Add me to this ping list..........Please
thanks
That was the WHOLE POINT! You are traveling through space...there are only 50,000 of you left. Cylons are killing you off left and right. Before you know it...there are only 30K humans left and the only ray of hope you have to hang your hat on is finding Earth. You spend a couple of years zooming through space dodging cylon raiders...your best friends getting wacked left and right only to find a planet that is a radiological wasteland; not the paradise and new home you had hoped for.
Now...imagine that is you. How are you going to hold it together? How would you react? Some people will keep going...some people will react violently...and some people will chose to end it all (like Dee).
I thought it was a perfect testament to human nature. Their behavior would certainly be incomprehensible...their faintest of hopes were dashed.
And the human response was more than appropriate in light of the circumstances. I loved the scene at the end when Adama arms up to walk to his bridge and he passes graffiti on the wall “Frak Earth”. The Dee actions were amazingly powerful.
However, the Cylons were what inhabited the planet was a major shark jump IMO. The whole point of the series was humanity earning its right to live again after its prior actions and playing Godd with creating a sentient being was one of them. All that to find out that Cylons existed thousands of years ago?
WTF?
KevinDavis, please add me to the list.
I agree the characters seem to jump around quite a bit. The previous season had me scratching my head at times.
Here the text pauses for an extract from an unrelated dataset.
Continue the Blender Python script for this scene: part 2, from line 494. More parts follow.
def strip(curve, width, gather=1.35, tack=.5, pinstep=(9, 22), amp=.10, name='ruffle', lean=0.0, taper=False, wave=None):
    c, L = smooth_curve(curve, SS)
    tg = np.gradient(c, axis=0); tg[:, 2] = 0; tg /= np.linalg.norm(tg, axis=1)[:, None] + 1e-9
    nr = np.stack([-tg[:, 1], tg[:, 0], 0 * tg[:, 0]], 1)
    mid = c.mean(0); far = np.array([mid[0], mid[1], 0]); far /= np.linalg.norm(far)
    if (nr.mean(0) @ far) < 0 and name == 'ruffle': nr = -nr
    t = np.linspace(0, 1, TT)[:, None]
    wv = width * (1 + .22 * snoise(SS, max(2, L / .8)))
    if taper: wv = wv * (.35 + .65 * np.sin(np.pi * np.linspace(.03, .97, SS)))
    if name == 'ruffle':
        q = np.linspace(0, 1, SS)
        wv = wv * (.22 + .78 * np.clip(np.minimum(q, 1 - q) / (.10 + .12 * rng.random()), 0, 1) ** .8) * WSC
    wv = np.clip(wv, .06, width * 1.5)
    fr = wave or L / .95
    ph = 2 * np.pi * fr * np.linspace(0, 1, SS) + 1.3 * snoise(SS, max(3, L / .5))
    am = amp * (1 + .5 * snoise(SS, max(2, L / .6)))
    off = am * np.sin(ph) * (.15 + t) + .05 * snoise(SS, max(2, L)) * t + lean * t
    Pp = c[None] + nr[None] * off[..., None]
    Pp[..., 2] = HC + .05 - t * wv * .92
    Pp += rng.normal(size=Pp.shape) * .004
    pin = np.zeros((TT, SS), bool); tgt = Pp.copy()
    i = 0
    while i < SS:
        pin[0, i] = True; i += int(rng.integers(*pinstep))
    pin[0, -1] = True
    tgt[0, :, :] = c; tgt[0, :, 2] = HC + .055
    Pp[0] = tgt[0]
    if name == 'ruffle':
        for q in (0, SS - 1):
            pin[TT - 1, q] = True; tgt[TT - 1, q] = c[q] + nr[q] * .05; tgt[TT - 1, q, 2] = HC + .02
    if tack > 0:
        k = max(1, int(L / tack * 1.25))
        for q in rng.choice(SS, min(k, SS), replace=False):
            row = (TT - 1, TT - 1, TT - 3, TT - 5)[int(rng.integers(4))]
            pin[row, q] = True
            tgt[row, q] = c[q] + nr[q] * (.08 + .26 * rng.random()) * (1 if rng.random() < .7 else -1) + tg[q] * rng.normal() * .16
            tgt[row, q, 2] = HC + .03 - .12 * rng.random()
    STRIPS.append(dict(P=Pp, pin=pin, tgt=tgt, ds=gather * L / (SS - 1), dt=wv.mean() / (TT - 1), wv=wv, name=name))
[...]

The final cylon was out of left field and really didn’t make a whole lot of sense. I can see why a normally ‘together’ person might lose it (Dee), but man, she was one of my favorite characters.
I am watching season 1-3 again in between new episodes.
Given that many of them spent quite a bit of time on New Caprica and know that the possibility of other planets to inhabit exist, not the way that they reacted in the show. The remaining survivors all experienced that "game over" scenario multiple times by now and know from the experience on New Caprica that that there might be other worlds that they could find to live on.
I thought it was a perfect testament to human nature. Their behavior would certainly be incomprehensible...their faintest of hopes were dashed.
Real human beings have experienced all sorts of disasters and I've read and seen plenty about how people react. While it's true that some people exhibit incomprehensible behavior during disasters, the people in the show have experienced so many disasters that dashed their faintest hopes that I find entirely new behavior from them unbelievable. The people inclined to give up have already had more than enough reason to do so.
The other problem is that the new behavior is always a slide toward being a self-centered pathetic jerk. Does nobody that survived have any nobility in them? As such, I think the show reflects postmodernism run amok (no good or evil or right or wrong -- only narcissistic self pity and despair).